Data shown:
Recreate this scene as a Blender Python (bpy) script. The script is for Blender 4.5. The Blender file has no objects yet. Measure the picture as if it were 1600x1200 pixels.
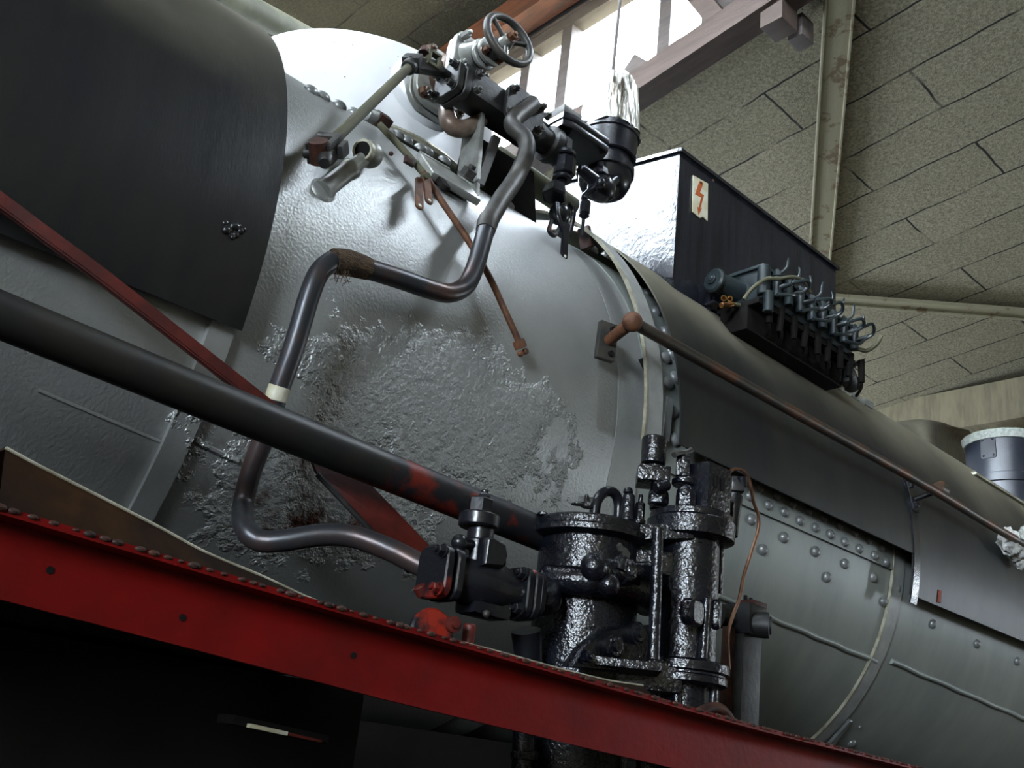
import bpy, bmesh, math, random
from mathutils import Vector as Ve, Matrix
random.seed(7)
PI = math.pi
sc = bpy.context.scene
COL = sc.collection

# ------------------------------------------------------------------ camera
WX = Ve((0.7264689812, 0.3286993172, 0.6034895013))     # world axes seen from the camera (right, down, forward)
WY = Ve((-0.6781373367, 0.2007546458, 0.7069846699))
WZ = Ve((0.1112320572, -0.9228511966, 0.3687456029))
FPX, CAMZ = 1550.0, 2.2
YB, ZB = 2.611, 3.146                                   # boiler axis
EYE = Ve((0, 0, CAMZ))
def ray(px, py):
    c = Ve(((px - 800) / FPX, (py - 600) / FPX, 1.0))
    return Ve((WX.dot(c), WY.dot(c), WZ.dot(c)))
def Py(px, py, y): d = ray(px, py); return EYE + d * (y / d.y)
def Px(px, py, x): d = ray(px, py); return EYE + d * (x / d.x)
def Pz(px, py, z): d = ray(px, py); return EYE + d * ((z - CAMZ) / d.z)
def Pc(px, py, R):                                      # first meeting with a cylinder around the boiler axis
    d = ray(px, py); zz = ZB - CAMZ
    a = d.y ** 2 + d.z ** 2; b = -2 * (d.y * YB + d.z * zz); c = YB ** 2 + zz ** 2 - R * R
    D = b * b - 4 * a * c
    t = -b / 2 / a if D < 0 else (-b - D ** .5) / 2 / a
    return EYE + d * t
def rad(p): v = Ve((0, p.y - YB, p.z - ZB)); return v.normalized()
X, Y, Z = Ve((1, 0, 0)), Ve((0, 1, 0)), Ve((0, 0, 1))

# ------------------------------------------------------------------ materials
def lin(c): return tuple(v / 12.92 if v <= .04045 else ((v + .055) / 1.055) ** 2.4 for v in c)
def H(h): return lin(tuple(int(h[i:i + 2], 16) / 255 for i in (0, 2, 4)))
def mat(name, c1, c2=None, rough=.5, metal=0., nscale=6., bump=(), stretch=(1, 1, 1), mixpos=(.4, .6), spec=.5, rough2=None, coat=0.):
    m = bpy.data.materials.new(name); m.use_nodes = True
    nt = m.node_tree; N = nt.nodes; L = nt.links; bs = N['Principled BSDF']
    tc = N.new('ShaderNodeNewGeometry'); mp = N.new('ShaderNodeMapping'); mp.inputs['Scale'].default_value = stretch
    L.new(tc.outputs['Position'], mp.inputs['Vector'])
    bs.inputs['Roughness'].default_value = rough; bs.inputs['Metallic'].default_value = metal
    bs.inputs['Specular IOR Level'].default_value = spec
    bs.inputs['Coat Weight'].default_value = coat; bs.inputs['Coat Roughness'].default_value = .12
    if c2:
        n = N.new('ShaderNodeTexNoise'); n.inputs['Scale'].default_value = nscale; n.inputs['Detail'].default_value = 6; n.inputs['Roughness'].default_value = .62
        L.new(mp.outputs[0], n.inputs['Vector'])
        r = N.new('ShaderNodeValToRGB'); r.color_ramp.elements[0].position = mixpos[0]; r.color_ramp.elements[1].position = mixpos[1]
        r.color_ramp.elements[0].color = (*c1, 1); r.color_ramp.elements[1].color = (*c2, 1)
        L.new(n.outputs['Fac'], r.inputs[0]); L.new(r.outputs[0], bs.inputs['Base Color'])
        if rough2 is not None:
            q = N.new('ShaderNodeMapRange'); q.inputs[1].default_value, q.inputs[2].default_value = mixpos; q.inputs[3].default_value = rough; q.inputs[4].default_value = rough2
            L.new(n.outputs['Fac'], q.inputs[0]); L.new(q.outputs[0], bs.inputs['Roughness'])
    else: bs.inputs['Base Color'].default_value = (*c1, 1)
    prev = None
    for (s, st, dist) in bump:
        n = N.new('ShaderNodeTexNoise'); n.inputs['Scale'].default_value = s; n.inputs['Detail'].default_value = 3
        L.new(mp.outputs[0], n.inputs['Vector'])
        b = N.new('ShaderNodeBump'); b.inputs['Strength'].default_value = st; b.inputs['Distance'].default_value = dist
        L.new(n.outputs['Fac'], b.inputs['Height'])
        if prev: L.new(prev.outputs[0], b.inputs['Normal'])
        prev = b
    if prev: L.new(prev.outputs[0], bs.inputs['Normal'])
    m['b'] = 1
    return m
def node(m, t): return m.node_tree.nodes.new(t)

def barrel_mat():
    m = mat('silver_boiler_paint', H('9c9e9c'), H('aeb0ad'), .43, .55, 3., bump=((140, .35, .004),), mixpos=(.35, .7))
    nt = m.node_tree; N = nt.nodes; L = nt.links; bs = N['Principled BSDF']
    geo = [n for n in N if n.type == 'NEW_GEOMETRY'][0]; bump0 = [n for n in N if n.type == 'BUMP'][0]
    # flaking, pitted patches: coarse relief where a broad noise and two patch spots say so
    big = N.new('ShaderNodeTexNoise'); big.inputs['Scale'].default_value = 9; big.inputs['Detail'].default_value = 5; big.inputs['Roughness'].default_value = .7
    L.new(geo.outputs['Position'], big.inputs['Vector'])
    def spot(cx, cy, cz, sx, sz):
        mp = N.new('ShaderNodeMapping'); mp.vector_type = 'POINT'
        mp.inputs['Scale'].default_value = (1 / sx, .6, 1 / sz); mp.inputs['Location'].default_value = (-cx / sx, -cy * .6, -cz / sz)
        L.new(geo.outputs['Position'], mp.inputs['Vector'])
        ln = N.new('ShaderNodeVectorMath'); ln.operation = 'LENGTH'; L.new(mp.outputs[0], ln.inputs[0])
        mr = N.new('ShaderNodeMapRange'); mr.inputs[1].default_value = .35; mr.inputs[2].default_value = 1.15; mr.inputs[3].default_value = .30; mr.inputs[4].default_value = -.12
        L.new(ln.outputs['Value'], mr.inputs[0]); return mr
    s1 = spot(1.3, 1.75, 2.98, .55, .26); s2 = spot(1.06, 1.85, 2.72, .42, .2)
    mx = N.new('ShaderNodeMath'); mx.operation = 'MAXIMUM'; L.new(s1.outputs[0], mx.inputs[0]); L.new(s2.outputs[0], mx.inputs[1])
    ad = N.new('ShaderNodeMath'); ad.operation = 'ADD'; L.new(mx.outputs[0], ad.inputs[0]); L.new(big.outputs['Fac'], ad.inputs[1])
    mk = N.new('ShaderNodeMapRange'); mk.inputs[1].default_value = .60; mk.inputs[2].default_value = .70; L.new(ad.outputs[0], mk.inputs[0])
    fl = N.new('ShaderNodeTexNoise'); fl.inputs['Scale'].default_value = 55; fl.inputs['Detail'].default_value = 4; fl.inputs['Roughness'].default_value = .6
    L.new(geo.outputs['Position'], fl.inputs['Vector'])
    mu = N.new('ShaderNodeMath'); mu.operation = 'MULTIPLY'; L.new(mk.outputs[0], mu.inputs[0]); L.new(fl.outputs['Fac'], mu.inputs[1])
    b2 = N.new('ShaderNodeBump'); b2.inputs['Strength'].default_value = .85; b2.inputs['Distance'].default_value = .016
    L.new(mu.outputs[0], b2.inputs['Height']); L.new(bump0.outputs[0], b2.inputs['Normal']); L.new(b2.outputs[0], bs.inputs['Normal'])
    # a little bare rust inside the lower patch
    rp = [n for n in N if n.type == 'VALTORGB'][0]
    rn = N.new('ShaderNodeTexNoise'); rn.inputs['Scale'].default_value = 14; rn.inputs['Detail'].default_value = 6; L.new(geo.outputs['Position'], rn.inputs['Vector'])
    rm = N.new('ShaderNodeMapRange'); rm.inputs[1].default_value = .5; rm.inputs[2].default_value = .62; L.new(rn.outputs['Fac'], rm.inputs[0])
    rs = N.new('ShaderNodeMapRange'); rs.inputs[1].default_value = .1; rs.inputs[2].default_value = .3; L.new(s2.outputs[0], rs.inputs[0])
    r2 = N.new('ShaderNodeMath'); r2.operation = 'MULTIPLY'; L.new(rm.outputs[0], r2.inputs[0]); L.new(rs.outputs[0], r2.inputs[1])
    mc = N.new('ShaderNodeMixRGB'); mc.inputs[2].default_value = (*H('4a2a1c'), 1); L.new(r2.outputs[0], mc.inputs[0]); L.new(rp.outputs[0], mc.inputs[1])
    L.new(mc.outputs[0], bs.inputs['Base Color'])
    return m
M = {}
M['barrel'] = barrel_mat()
M['rivet'] = mat('silver_rivet_paint', H('7c7e7e'), H('8d8f8f'), .36, .4, 20)
M['band'] = mat('pale_grey_band_paint', H('8b8d8a'), H('9d9e9a'), .5, .15, 12, bump=((150, .25, .002),))
M['edge'] = mat('bare_and_lit_edge', H('b9b6a2'), H('8f8b78'), .45, .3, 20)  # also paints the lit edge of the deck sheet
M['clad'] = mat('black_cladding_paint', H('131418'), H('1e1e1d'), .34, 0, 5, bump=((4, .10, .015), (90, .22, .0012)), stretch=(4, 1, .6), mixpos=(.35, .75), spec=.6)
M['cladR'] = mat('black_dusty_cladding_paint', H('191b1f'), H('2e2e28'), .45, 0, 3, bump=((3, .2, .02), (120, .12, .001)), stretch=(2, 1, 1), mixpos=(.35, .8), spec=.4)
def settle(m, z0, z1, dust, amount, r2):
    """grey dust lying on the crown of a rolled sheet, broken up by noise"""
    nt = m.node_tree; N = nt.nodes; L = nt.links; bs = N['Principled BSDF']; rp = [n for n in N if n.type == 'VALTORGB'][0]
    geo = [n for n in N if n.type == 'NEW_GEOMETRY'][0]
    sx = N.new('ShaderNodeSeparateXYZ'); L.new(geo.outputs['Position'], sx.inputs[0])
    nz = N.new('ShaderNodeTexNoise'); nz.inputs['Scale'].default_value = 2.2; nz.inputs['Detail'].default_value = 6; L.new(geo.outputs['Position'], nz.inputs['Vector'])
    a = N.new('ShaderNodeMath'); a.operation = 'MULTIPLY_ADD'; a.inputs[1].default_value = .5; L.new(nz.outputs['Fac'], a.inputs[0]); L.new(sx.outputs['Z'], a.inputs[2])
    mr = N.new('ShaderNodeMapRange'); mr.interpolation_type = 'SMOOTHSTEP'; mr.inputs[1].default_value = z0 + .25; mr.inputs[2].default_value = z1 + .25; mr.inputs[4].default_value = amount; L.new(a.outputs[0], mr.inputs[0])
    mx = N.new('ShaderNodeMixRGB'); mx.inputs[2].default_value = (*dust, 1); L.new(mr.outputs[0], mx.inputs[0]); L.new(rp.outputs[0], mx.inputs[1]); L.new(mx.outputs[0], bs.inputs['Base Color'])
    r0 = bs.inputs['Roughness'].default_value; q = N.new('ShaderNodeMapRange'); q.inputs[2].default_value = amount; q.inputs[3].default_value = r0; q.inputs[4].default_value = r2; L.new(mr.outputs[0], q.inputs[0]); L.new(q.outputs[0], bs.inputs['Roughness'])
settle(M['clad'], 3.45, 3.95, H('8a8672'), .6, .6); settle(M['cladR'], 3.4, 3.85, H('8f8a76'), .7, .6)
M['dome'] = mat('white_aluminium_paint', H('e6e8ea'), H('eeeff0'), .35, .1, 4, bump=((60, .06, .001),))
M['silver'] = mat('silver_fitting_paint', H('9c9d98'), H('7d7d76'), .4, .35, 14, bump=((80, .2, .002),))
M['gloss'] = mat('thick_glossy_black_paint', H('0a0b10'), H('10121a'), .22, 0, 8, bump=((120, .75, .0035), (35, .35, .005)), spec=.7)
M['black'] = mat('glossy_black_paint', H('101116'), H('1b1c22'), .27, 0, 8, bump=((60, .25, .003),), spec=.6)
M['dull'] = mat('dull_black_iron', H('1b1b1b'), H('30302e'), .5, .1, 18, bump=((90, .35, .003),))
M['iron'] = mat('dusty_dark_iron', H('343433'), H('4a4741'), .5, .3, 16, bump=((90, .3, .002),))
M['rust'] = mat('rusty_iron', H('4a2c1c'), H('70492f'), .65, .1, 22, bump=((120, .4, .002),))
M['rustd'] = mat('dark_rust', H('2a1712'), H('4b2a1d'), .6, .1, 30, bump=((90, .4, .003),))
M['pipe'] = mat('worn_lead_coloured_pipe', H('3b3d41'), H('5a4038'), .36, .45, 7, bump=((50, .2, .003),), mixpos=(.45, .7))
M['lag'] = mat('fraying_brown_wrapping', H('33251a'), H('57452f'), .9, 0, 60, bump=((160, .8, .006),), stretch=(1, 1, 3))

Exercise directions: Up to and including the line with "COL = sc.collection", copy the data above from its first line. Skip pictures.

Task output:
Recreate this scene as a Blender Python (bpy) script. The script is for Blender 4.5. The Blender file has no objects yet. Measure the picture as if it were 1600x1200 pixels.
import bpy, bmesh, math, random
from mathutils import Vector as Ve, Matrix
random.seed(7)
PI = math.pi
sc = bpy.context.scene
COL = sc.collection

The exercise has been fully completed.